Tomorrow, I should be open water swimming before work, and then doing 3x1600m reps after work. I’m not sure whether I’ll be able to maintain the required pace for the reps, but it’s only 3 miles, so it’s not an unmanageable workout.


12 Responses

  1. I wouldnt, for several reasons. I personally view “fat” as an adjective. It’s nothing more and nothing less. It turns derogatory when people view it as more than that. I refuse to give a word that much power. Additionally – it was a big reason I clicked on your blog initially. I thought, “OH! Someone I can relate to! She’ll get me!” The transformation of losing a huge amount of weight and doing triathlons is like none other. I applaud your name and encourage it.

    • Thanks for your reply. I was quite surprised by the fact that people felt I should change the name of my blog. I know that some people may not view me as particularly fat, but I think it all depends on a starting point. Five years ago, I was a lot bigger than I am now… and I was going in the wrong direction. Although I’m a healthier size now, there are still many items of clothing that I wouldn’t wear (although ironically, I’m OK in a trisuit!!!) and compared to most people I do sports with, I am definitely on the larger side. It’s great to have some support from someone who agrees that while it might be nice to be a bit slimmer, it’s more important to accept who you are and to make steps towards a healthier lifestyle 🙂

      • And aside from all of that – you’ve “branded” yourself with this name in a marketing sense. No matter how much weight I lose I’m sticking with my name because I never want to forget where I’ve come from.

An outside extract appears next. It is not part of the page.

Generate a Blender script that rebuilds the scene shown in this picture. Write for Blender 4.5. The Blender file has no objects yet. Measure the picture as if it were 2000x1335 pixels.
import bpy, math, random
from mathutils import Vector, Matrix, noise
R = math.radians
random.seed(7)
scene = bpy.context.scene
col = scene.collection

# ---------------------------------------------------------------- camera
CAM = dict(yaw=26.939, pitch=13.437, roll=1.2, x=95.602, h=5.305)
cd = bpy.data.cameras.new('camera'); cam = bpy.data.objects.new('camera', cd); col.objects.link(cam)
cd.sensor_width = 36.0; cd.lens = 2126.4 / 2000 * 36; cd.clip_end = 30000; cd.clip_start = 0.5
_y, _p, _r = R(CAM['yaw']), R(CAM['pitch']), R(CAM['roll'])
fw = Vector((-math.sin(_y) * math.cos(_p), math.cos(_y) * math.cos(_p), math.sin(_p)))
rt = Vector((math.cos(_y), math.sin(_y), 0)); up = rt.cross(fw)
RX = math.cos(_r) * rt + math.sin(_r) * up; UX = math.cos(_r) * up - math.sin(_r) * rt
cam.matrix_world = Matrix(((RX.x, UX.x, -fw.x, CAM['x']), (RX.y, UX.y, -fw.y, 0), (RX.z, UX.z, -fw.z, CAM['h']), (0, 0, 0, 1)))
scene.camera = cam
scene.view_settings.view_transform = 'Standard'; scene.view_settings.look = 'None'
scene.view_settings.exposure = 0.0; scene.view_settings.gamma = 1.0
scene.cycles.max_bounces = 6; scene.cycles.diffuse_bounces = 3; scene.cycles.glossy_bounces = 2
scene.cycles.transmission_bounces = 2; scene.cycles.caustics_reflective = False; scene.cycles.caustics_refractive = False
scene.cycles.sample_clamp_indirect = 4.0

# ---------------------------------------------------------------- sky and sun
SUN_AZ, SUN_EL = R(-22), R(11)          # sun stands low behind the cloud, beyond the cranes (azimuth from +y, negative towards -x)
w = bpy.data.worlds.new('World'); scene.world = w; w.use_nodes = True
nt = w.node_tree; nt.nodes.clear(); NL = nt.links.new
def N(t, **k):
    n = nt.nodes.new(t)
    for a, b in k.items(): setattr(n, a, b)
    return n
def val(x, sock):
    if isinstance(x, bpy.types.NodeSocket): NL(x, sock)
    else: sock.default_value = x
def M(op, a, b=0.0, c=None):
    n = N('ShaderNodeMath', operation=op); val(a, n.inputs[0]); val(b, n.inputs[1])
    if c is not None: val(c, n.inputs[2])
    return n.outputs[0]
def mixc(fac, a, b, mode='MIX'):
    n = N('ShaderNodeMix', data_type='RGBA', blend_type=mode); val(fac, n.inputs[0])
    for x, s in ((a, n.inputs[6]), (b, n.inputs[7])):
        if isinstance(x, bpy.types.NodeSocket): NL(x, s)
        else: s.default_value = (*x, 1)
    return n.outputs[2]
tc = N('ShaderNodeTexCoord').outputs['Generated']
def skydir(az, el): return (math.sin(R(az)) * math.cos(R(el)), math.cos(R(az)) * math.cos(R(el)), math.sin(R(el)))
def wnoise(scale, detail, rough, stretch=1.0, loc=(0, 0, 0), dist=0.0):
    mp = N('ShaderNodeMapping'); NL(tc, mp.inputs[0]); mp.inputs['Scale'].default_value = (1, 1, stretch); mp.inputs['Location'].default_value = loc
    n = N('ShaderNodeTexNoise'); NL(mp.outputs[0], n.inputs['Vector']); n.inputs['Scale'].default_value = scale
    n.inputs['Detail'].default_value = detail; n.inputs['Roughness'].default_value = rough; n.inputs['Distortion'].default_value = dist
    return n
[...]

  2. Luckily anything the world’s population could eat to make it 10 million tonnes heavier would come from the earth, making no net difference. In fact, it would only take everyone drinking a litre and a half of water simultaneously to have this effect 🙂

    As for the name, I think it reflects your attitude towards your body and your goals, and if you’re happy with it and don’t feel oppressed by the word, then don’t worry what others think.

  3. I agree with everyone else – I used to hate the word fat because it wasn’t just a word to me, being fat meant I was lazy, slovenly, stupid, a failure etc etc. It took losing weight before I could reclaim the word and realise it just meant my arse was bigger than other peoples, and actually, smaller than some! If you’re not using it to beat yourself up like I used to then I think you should keep it – it brings people to your awesome journey! I think it’s a nice way to show your transition, and it’s easy for other people to know what they’re getting when they come here 🙂 xx

    • Thanks, Ally. I certainly think that ‘Fat Girl to Ironman’ is catchier than ‘moderately overweight and unfit girl’s attempt to become a triathlete’! 😉

      I agree that ‘fat’ can be used as a synonym for ‘lazy’ by some people and it often takes someone who has had a weight problem themself to realise how difficult it can be to lose weight and keep it off. We’ve all seen “humorous” illustrations about ‘inside every fat person is a thin person trying to get out’… every day I’m battling the fat person who wants to regain my life, and although some people might think I’ve met that challenge, I know that unless I’m vigilant, I’ll be on the road to weight gain.

  4. Further to others’ responses, I think you should keep the name. ‘Fat Girl to Ironman’ implies that it’s not a static state but a journey. For most people reading your blog, they’re going to want to know how they get from being inactive to active and you’re setting a great example.